Small-town teasing does not compare to the inherent racism experienced by so many in this country, but it does signal the continued privilege of those who are visibly white.

And my daughter's recognition of her difference at such a young age, accompanied by an already dawning dislike of that difference, shows that continuing lack of exposure to diversity, at ground level, has an impact.

While the hilarity of last year's 'brown face' stuff-up – when a photo of Nazeem Hussain was mistakenly published in The Age, instead of Waleed Aly – can't be denied, it did highlight the continued token inhabitation of non-white faces on popular television. Looking at the publicity photo for the show at the centre of the moment, Channel 10's The Project, you can't help but notice the central figure, Carrie Bickmore, is a stunning blonde and the counterweight to Waleed's 'otherness' is the 'typical' Aussie, Peter Helliar.

Yes, lamenting the lack of diverse faces on Australian television is, perhaps, a well-worn subject but change only comes if the problem is acknowledged, again and again and again.

Mind you, my daughter has no exposure to commercial television, so her aversion to her own skin must stem from other sources.

It is tempting to blame Disney. The popularity of Elsa in Frozen cannot be underestimated. Yet the stable of Disney princesses now contains a range of ethnicities: Mulan, Pocahontas, Jasmine and Tiana are all princesses of dark skin (although a recent graph created from an eBay report showed the whiter and blonder the princess, the better the sales), and the studio can't really be blamed for the success of its latest film. Its appeal to young girls is undeniable, and I happen to like the feistier aspects of both the Elsa and Anna characters.

So Frozen cannot be solely at fault.

What then? Perhaps one of the most frustrating aspects of being a mother is knowing how much one's peers come to shape your perception.

Living in the inner city, I had hoped my daughter would be exposed to a range of cultures and colours, but I've recently come to the realisation that the world of mothers' groups and preschool is still dominated by those from the mainstream.

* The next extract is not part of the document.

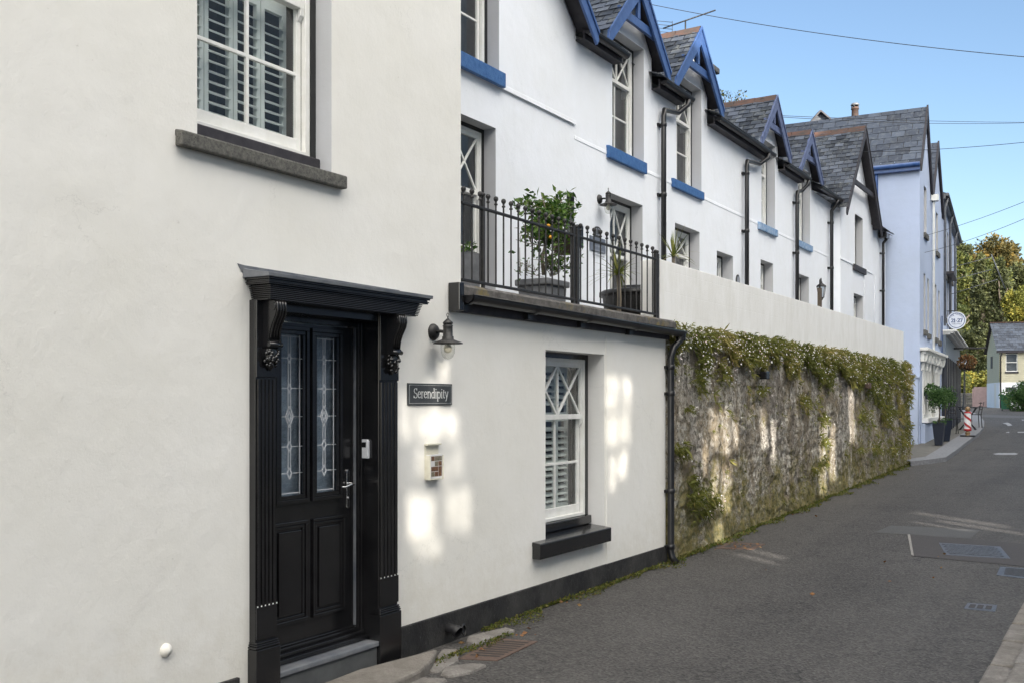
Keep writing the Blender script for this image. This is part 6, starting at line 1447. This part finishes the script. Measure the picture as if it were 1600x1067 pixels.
# moss and leaves along the foot of the walls
m = MB()
def mossline(y0, y1, x0, x1, n, s):
    for _ in range(n):
        Y = rnd.uniform(y0, y1); w_ = max(0, noise.noise(Vector((1, Y*1.7, 0)))+.25)
        X = x0+(x1-x0)*rnd.random()**2*w_*1.5; leaf(m, Vector((X, Y, gz(Y)+.004+rnd.random()*.02)), s*rnd.uniform(.5, 1.3), Vector((rnd.gauss(.3, .5), rnd.gauss(0, .5), abs(rnd.gauss(.3, .3)))).normalized(), rnd)
mossline(6.3, 9.9, .02, .28, 2600, .022); mossline(9.9, ST1, .05, .28, 5200, .03); mossline(5.3, 6.3, .25, .5, 500, .02)
mo = m.build('moss', 'moss', base=(0, 10, 0), fix=False); mo['kind'] = 'stuff'; tag(mo, 'moss and tiny weeds in the joint between the walls and the road', 'moss')
m = MB()
for (x, y, n_, s_) in ((1155, 852, 26, 30), (730, 1015, 12, 45), (800, 985, 8, 40), (1240, 800, 8, 30), (900, 935, 8, 40), (1300, 900, 10, 240), (690, 1035, 5, 20)):
    for _ in range(n_):
        p = ground(x+rnd.gauss(0, s_*.6), y+rnd.gauss(0, s_*.12), .012)
        if p.x > .05: leaf(m, p, rnd.uniform(.02, .05), Vector((rnd.gauss(0, 1), rnd.gauss(0, 1), rnd.uniform(0, .25))).normalized(), rnd)
dl = m.build('fallen_leaves', 'deadleaf', base=(1, 8, 0), fix=False); dl['kind'] = 'stuff'; tag(dl, 'brown fallen leaves scattered at the road edge', 'fallen leaves')
# planter with citrus bush on the balcony
XP = -.50
def cp(x, y, o=XP): a, z = FA.px(x, y, o); return a, z
OF_ = -.22; ta = FA.a(858, OF_); tb_ = FA.a(889, OF_); OB_ = OF_
while project(FA.w(ta, OB_, 3))[0] > 807 and OB_ > -.95: OB_ -= .01
XP = (OF_+OB_)/2; HX = (OF_-OB_)/2
t = thing('trough_planter', 'grey square trough planter with a citrus bush behind the balcony railing', 'planter', FA.w((ta+tb_)/2, XP, ZC))
zt_ = FA.px(858, 434, OF_)[1]; print('planter', ta, tb_, zt_, OB_)
m = MB(FA); m.prism([(ta+.03, ZC-.03), (tb_-.03, ZC-.03), (tb_, zt_-.06), (ta, zt_-.06)], XP-HX+.02, XP+HX-.02); m.box(ta-.025, tb_+.025, XP-HX, XP+HX, zt_-.058, zt_); m.build('trough', 'zinc', t, bevel=.012)
m = MB(FA); m.box(ta+.03, tb_-.03, XP-HX+.04, XP+HX-.04, zt_+.001, zt_+.004); m.build('soil', 'soil', t)
rr = random.Random(8); st = MB(); lv = MB(); fr_ = MB()
def branch(p0, p1, r0, leaves=60, spread=.16, size=.075, sub=4):
    p0, p1 = Vector(p0), Vector(p1); mid = (p0+p1)/2+Vector((rr.gauss(0, .03), rr.gauss(0, .03), rr.gauss(0, .02))); st.tube([p0, mid, p1], [r0, r0*.7, r0*.3], 6)
    for _ in range(sub):
        q = p0+(p1-p0)*rr.uniform(.35, 1); e = q+Vector((rr.gauss(0, .5), rr.gauss(0, .5), rr.uniform(-.1, .7))).normalized()*rr.uniform(.08, .22); st.tube([q, e], [.004, .002], 5)
        for _ in range(leaves//sub):
            c = q+(e-q)*rr.uniform(.2, 1.1); leaf(lv, c+Vector((rr.gauss(0, .03), rr.gauss(0, .03), rr.gauss(0, .03))), size*rr.uniform(.6, 1.2), Vector((rr.gauss(0, 1), rr.gauss(0, 1), rr.gauss(.1, .7))).normalized(), rr, wd=.22)
def P3(x, y, o): a, z = FA.px(x, y, o); return FA.w(a, o, z)
root = P3(850, 430, XP); fork = P3(852, 385, XP)
st.tube([root, P3(847, 405, XP), fork], [.02, .017, .014], 8)
for (x, y, o, r_, n_) in ((846, 305, XP, .012, 110), (868, 308, XP, .012, 110), (884, 306, XP+.05, .01, 90), (836, 330, XP-.1, .01, 90), (860, 330, XP+.1, .01, 110), (878, 335, XP-.1, .01, 100), (846, 350, XP+.1, .01, 90), (868, 355, XP, .01, 100), (890, 322, XP, .008, 70), (856, 368, XP+.12, .008, 80), (832, 345, XP, .008, 50), (806, 375, XP+.05, .007, 26), (828, 372, XP, .006, 16), (878, 372, XP+.1, .007, 60), (862, 318, XP-.1, .009, 80)):
    branch(fork, P3(x, y, o), r_, n_)
for (x, y, o) in ((868, 395, XP), (880, 400, XP+.1), (862, 412, XP+.1), (878, 418, XP), (850, 415, XP+.1), (886, 405, XP)): branch(P3(860, 432, XP), P3(x, y, o), .006, 44, size=.06)
for (x, y) in ((812, 424), (822, 423), (836, 422)): branch(P3(x+2, 431, XP), P3(x, y, XP), .004, 14, size=.05)
for (x, y) in ((857, 353), (860, 371)): fr_.lathe([(.001, -.016), (.013, -.010), (.016, 0), (.013, .010), (.001, .016)], P3(x, y, XP+.15), n=10)
st.build('stem', 'trunk_pale', t); lv.build('foliage', 'leaf_glossy', t, fix=False); fr_.build('fruit', 'fruit', t)
c = P3(880, 383, -1.0); t = thing('terracotta_pot', 'terracotta pot hung on the wall behind the citrus bush', 'pot', c); m = MB(); m.lathe([(.001, -.10), (.09, -.10), (.13, .06), (.14, .06), (.14, .10), (.12, .10), (.11, .05), (.001, .04)], c, n=20); m.build('pot', 'terracotta', t); m = MB(); m.tube([c+Vector((0, 0, .08)), c+Vector((-.3, 0, .12))], .01, 6); m.build('bracket', 'blackmatt', t)
# cordylines
def spiky(name, label, base, h, n_, L, rr, mat='leaf_palm', stem=True):
    t = thing(name, label, 'spiky plant', base, 'spiky cordylines'); b = Vector(base); top = b+Vector((0, 0, h))
    if stem: MB().tube([b, b+Vector((.01, .01, h*.5)), top], [.028, .024, .022], 8).build('stem', 'trunk_pale', t)
    m = MB()
    for i in range(n_):
        th = rr.uniform(0, 6.28); el = rr.uniform(.05, 1.45); d = Vector((math.cos(th)*math.cos(el), math.sin(th)*math.cos(el), math.sin(el))); l = L*rr.uniform(.6, 1.1); sd = d.cross(Vector((0, 0, 1))).normalized()*.012; P = []
        for k in range(6): f = k/5; p = top+d*l*f+Vector((0, 0, -l*.45*f*f*math.cos(el))); w_ = (1-f)**.7+.02; P += [tuple(p-sd*w_), tuple(p+sd*w_)]
        m.add(P, [(2*k, 2*k+1, 2*k+3, 2*k+2) for k in range(5)], rr.random())
    m.build('foliage', mat, t, fix=False); return t
b = P3(966, 466, -.45); b.z = ZC-.03; ht = P3(966, 430, -.45).z-b.z; spiky('cordyline', 'thin stemmed cordyline between the railing bars near the round black tub', tuple(b), ht, 46, .42, random.Random(3))
b = P3(1052, 404, -.75); b.z = 2.45; spiky('cordyline', 'spiky green cordyline rising just behind the white block wall', tuple(b), P3(1052, 402, -.75).z-2.45, 34, .46, random.Random(5))
c0 = FA.a(967, -.55); c1_ = FA.a(1020, -.55); cc = Vector((-.55, (c0+c1_)/2, ZC-.03)); rw = (c1_-c0)/2*.92; zt2 = FA.px(994, 452, -.55)[1]
t = thing('round_tub', 'round black lidded tub behind the right end of the balcony railing', 'tub', cc); hT = zt2-cc.z
m = MB(); m.lathe([(.001, 0), (rw*.8, 0), (rw*.92, hT*.84)], cc, n=28); m.build('tub', 'blackmatt', t)
m = MB(); m.lathe([(rw*.93, hT*.80), (rw, hT*.80), (rw*1.0, hT*.90), (rw*.9, hT*.95), (rw*.5, hT*1.0), (rw*.48, hT*1.06), (.001, hT*1.08)], cc, n=28); m.build('lid', 'plastic', t)
b = P3(731, 432, -1.15); b.z = 2.42; t = thing('grey_pot', 'small grey pot with a seedling at the tall balcony window', 'pot', b); hh_ = P3(731, 400, -1.15).z-b.z
m = MB(); m.lathe([(.001, 0), (.10, 0), (.13, hh_), (.14, hh_+.02), (.11, hh_+.02), (.10, hh_-.03), (.001, hh_-.03)], b, n=4, smooth=False); m.build('pot', 'zinc', t, bevel=.006); m = MB(); leafs(m, b+Vector((0, 0, hh_+.06)), .06, 60, .05, rr); m.build('foliage', 'leaf_glossy', t, fix=False)
a_, z_ = FT.px(905, 371, .03); m = MB(FT); m.box(a_-.16, a_-.02, .0, .10, z_-.14, z_+.12); tag(m.build('post_box', 'black', base=tuple(FT.w(a_, 0, z_)), bevel=.01), 'small black box on the terrace wall beside the recessed window', 'box')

According to the Australian Bureau of Statistics, in 2008 (the last time a survey was done), of those children who spoke English at home, 73% attended preschool or a preschool program, compared with 60% of children who spoke a language other than English at home and only 37% of Aboriginal and Torres Strait Islander children aged 3–5 years. For a myriad of reasons, those from 'other' cultures don't appear to participate in institutionalised care to the same degree. At school, I can only hope diversity will become apparent again.

In the meantime, the importance of the first five years of a child's life is constantly highlighted by the maternal health care industry, often with an emphasis on fine motor skills and emotional and social well-being. Very little is said of self-perception or cultural knowledge. Yet this seems to be the time when children are becoming highly aware of who they are, especially in relation to those around them.

"But if you don't like brown skin," I said to my daughter. "You don't like my skin or your sister's skin, or your daddy's skin." She looked suitably chastened.

When global events reflect a disturbing intolerance of difference, it is up to parents to constantly ensure young children know the world is not just white and to counteract early the possible seeds of racism, not to mention self-loathing.